- [MATERIALS PROVIDED]:
____
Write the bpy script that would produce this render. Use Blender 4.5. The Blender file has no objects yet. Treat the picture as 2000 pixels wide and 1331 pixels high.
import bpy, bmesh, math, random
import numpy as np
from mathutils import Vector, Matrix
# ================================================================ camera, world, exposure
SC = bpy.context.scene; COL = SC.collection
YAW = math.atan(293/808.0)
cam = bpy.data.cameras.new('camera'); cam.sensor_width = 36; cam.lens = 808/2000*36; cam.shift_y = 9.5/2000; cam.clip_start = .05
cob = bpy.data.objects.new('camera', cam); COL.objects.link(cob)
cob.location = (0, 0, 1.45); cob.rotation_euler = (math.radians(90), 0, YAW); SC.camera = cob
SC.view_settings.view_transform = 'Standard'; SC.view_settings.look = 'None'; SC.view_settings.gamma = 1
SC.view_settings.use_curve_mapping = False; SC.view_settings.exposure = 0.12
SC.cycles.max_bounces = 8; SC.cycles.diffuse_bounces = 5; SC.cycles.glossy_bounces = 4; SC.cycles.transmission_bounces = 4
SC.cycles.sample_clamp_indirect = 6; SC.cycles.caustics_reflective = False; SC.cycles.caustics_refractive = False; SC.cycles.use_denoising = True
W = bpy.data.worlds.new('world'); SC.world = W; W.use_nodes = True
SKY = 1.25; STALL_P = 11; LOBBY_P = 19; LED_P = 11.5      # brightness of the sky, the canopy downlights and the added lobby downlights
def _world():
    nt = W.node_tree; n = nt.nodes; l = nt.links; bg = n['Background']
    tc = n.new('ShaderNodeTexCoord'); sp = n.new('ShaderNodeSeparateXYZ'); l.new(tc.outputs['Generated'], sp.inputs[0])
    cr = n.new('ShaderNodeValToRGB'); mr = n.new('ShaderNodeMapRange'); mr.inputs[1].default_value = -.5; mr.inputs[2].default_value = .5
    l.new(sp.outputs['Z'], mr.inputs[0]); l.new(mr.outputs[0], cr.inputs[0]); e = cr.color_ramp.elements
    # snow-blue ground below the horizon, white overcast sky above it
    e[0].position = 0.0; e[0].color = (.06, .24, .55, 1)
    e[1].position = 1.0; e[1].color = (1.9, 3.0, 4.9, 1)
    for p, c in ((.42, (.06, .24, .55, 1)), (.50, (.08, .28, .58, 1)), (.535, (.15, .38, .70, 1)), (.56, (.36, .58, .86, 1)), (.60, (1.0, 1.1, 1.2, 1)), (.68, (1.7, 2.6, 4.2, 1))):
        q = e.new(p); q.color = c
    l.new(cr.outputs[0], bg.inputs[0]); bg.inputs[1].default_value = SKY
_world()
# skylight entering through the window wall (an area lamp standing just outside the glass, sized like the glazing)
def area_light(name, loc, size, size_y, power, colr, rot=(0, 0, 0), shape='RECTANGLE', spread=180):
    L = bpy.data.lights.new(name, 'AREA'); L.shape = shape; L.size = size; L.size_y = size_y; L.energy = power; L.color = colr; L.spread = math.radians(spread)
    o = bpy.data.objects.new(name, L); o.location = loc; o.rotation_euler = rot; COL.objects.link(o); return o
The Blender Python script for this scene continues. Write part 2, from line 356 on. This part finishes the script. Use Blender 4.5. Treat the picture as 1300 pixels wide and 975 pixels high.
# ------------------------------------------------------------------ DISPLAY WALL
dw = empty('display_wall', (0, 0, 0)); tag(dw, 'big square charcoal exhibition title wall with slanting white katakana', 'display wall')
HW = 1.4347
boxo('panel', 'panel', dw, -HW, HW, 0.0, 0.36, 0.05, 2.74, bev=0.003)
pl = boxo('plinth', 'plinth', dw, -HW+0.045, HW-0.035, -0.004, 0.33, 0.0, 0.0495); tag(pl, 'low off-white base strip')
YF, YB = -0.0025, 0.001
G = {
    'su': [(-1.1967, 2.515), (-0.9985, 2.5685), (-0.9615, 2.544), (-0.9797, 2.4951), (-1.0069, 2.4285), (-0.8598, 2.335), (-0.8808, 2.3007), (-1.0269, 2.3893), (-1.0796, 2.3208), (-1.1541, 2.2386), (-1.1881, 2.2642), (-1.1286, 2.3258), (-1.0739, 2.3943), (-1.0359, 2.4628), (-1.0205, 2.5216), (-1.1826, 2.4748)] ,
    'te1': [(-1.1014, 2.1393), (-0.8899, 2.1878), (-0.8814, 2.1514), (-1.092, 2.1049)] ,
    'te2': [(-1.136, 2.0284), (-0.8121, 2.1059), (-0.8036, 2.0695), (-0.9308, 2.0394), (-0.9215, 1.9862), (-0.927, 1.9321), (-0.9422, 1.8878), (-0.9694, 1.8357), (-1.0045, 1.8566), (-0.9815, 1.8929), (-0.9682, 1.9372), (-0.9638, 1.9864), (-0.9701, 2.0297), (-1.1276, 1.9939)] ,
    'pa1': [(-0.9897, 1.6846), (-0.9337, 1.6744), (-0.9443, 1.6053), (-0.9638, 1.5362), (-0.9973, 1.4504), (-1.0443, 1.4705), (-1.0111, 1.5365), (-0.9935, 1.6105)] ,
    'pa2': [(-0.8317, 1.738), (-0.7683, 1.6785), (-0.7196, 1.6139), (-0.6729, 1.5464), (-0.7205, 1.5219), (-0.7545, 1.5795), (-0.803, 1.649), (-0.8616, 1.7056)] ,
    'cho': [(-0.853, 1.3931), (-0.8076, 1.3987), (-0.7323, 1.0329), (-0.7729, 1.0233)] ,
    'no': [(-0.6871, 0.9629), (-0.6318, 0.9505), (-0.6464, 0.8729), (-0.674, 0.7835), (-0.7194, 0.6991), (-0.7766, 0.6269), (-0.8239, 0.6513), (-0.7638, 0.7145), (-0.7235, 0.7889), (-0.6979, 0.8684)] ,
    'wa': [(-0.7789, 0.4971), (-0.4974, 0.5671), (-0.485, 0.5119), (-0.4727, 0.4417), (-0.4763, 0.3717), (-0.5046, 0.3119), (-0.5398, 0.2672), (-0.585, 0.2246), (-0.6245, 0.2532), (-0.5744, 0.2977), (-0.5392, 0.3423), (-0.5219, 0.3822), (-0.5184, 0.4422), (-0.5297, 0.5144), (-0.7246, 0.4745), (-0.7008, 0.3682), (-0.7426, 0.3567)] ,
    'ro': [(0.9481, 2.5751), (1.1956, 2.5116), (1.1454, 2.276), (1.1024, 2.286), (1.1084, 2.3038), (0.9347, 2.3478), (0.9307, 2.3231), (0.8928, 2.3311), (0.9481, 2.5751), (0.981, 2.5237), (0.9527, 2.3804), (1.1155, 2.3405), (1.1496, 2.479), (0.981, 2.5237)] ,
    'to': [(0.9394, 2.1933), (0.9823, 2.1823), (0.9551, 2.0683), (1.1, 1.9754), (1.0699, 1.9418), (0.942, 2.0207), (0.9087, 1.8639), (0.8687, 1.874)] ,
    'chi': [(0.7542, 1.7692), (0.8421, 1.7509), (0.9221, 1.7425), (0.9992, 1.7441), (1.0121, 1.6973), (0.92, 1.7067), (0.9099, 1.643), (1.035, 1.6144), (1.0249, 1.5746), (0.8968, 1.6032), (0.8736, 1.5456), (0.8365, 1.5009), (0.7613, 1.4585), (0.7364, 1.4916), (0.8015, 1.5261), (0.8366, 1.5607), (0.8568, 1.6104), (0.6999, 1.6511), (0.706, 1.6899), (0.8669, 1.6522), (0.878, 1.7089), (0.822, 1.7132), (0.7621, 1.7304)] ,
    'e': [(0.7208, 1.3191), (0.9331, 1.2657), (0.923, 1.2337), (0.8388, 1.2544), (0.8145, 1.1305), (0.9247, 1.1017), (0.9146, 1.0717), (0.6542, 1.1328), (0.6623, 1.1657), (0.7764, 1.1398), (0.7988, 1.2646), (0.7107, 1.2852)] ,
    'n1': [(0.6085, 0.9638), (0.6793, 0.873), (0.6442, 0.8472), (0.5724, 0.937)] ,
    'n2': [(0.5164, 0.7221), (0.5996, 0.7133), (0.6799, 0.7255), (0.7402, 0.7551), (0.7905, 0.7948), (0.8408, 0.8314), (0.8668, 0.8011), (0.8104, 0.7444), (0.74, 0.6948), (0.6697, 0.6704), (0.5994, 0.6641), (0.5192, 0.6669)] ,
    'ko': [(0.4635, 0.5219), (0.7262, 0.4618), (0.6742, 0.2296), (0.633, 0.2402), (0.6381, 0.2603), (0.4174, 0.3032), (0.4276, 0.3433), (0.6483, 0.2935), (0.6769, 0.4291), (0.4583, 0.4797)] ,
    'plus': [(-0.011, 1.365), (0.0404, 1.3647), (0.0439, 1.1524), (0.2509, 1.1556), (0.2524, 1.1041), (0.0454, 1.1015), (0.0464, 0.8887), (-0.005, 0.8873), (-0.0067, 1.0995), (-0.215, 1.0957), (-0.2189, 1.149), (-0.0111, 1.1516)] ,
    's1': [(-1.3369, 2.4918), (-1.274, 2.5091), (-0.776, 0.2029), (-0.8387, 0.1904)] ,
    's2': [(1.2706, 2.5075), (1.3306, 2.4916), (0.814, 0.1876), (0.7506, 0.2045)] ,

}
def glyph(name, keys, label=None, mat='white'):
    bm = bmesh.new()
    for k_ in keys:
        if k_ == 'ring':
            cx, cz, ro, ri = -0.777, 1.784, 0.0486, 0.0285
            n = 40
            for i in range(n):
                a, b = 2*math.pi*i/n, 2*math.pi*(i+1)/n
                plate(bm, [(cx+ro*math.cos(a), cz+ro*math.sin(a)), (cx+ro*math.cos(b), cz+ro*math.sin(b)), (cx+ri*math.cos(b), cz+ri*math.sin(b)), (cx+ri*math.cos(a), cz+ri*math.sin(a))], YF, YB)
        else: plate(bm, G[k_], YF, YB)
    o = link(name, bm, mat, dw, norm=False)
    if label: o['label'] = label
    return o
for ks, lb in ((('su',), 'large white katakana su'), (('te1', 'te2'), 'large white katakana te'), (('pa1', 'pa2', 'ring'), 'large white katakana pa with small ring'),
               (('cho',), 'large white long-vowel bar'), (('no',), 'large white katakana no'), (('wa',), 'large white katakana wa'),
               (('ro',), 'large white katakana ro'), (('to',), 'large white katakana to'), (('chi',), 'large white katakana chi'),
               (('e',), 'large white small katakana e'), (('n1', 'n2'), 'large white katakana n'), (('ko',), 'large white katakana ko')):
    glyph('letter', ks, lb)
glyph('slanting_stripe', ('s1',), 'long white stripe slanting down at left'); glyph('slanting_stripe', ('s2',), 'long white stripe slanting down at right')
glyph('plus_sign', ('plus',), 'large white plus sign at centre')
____
- [GOAL]: Choose all lines containing the string "objects" and copy them out.

- [ANSWER FOR THE TASK]:
Write the bpy script that would produce this render. Use Blender 4.5. The Blender file has no objects yet. Treat the picture as 2000 pixels wide and 1331 pixels high.
cob = bpy.data.objects.new('camera', cam); COL.objects.link(cob)
    o = bpy.data.objects.new(name, L); o.location = loc; o.rotation_euler = rot; COL.objects.link(o); return o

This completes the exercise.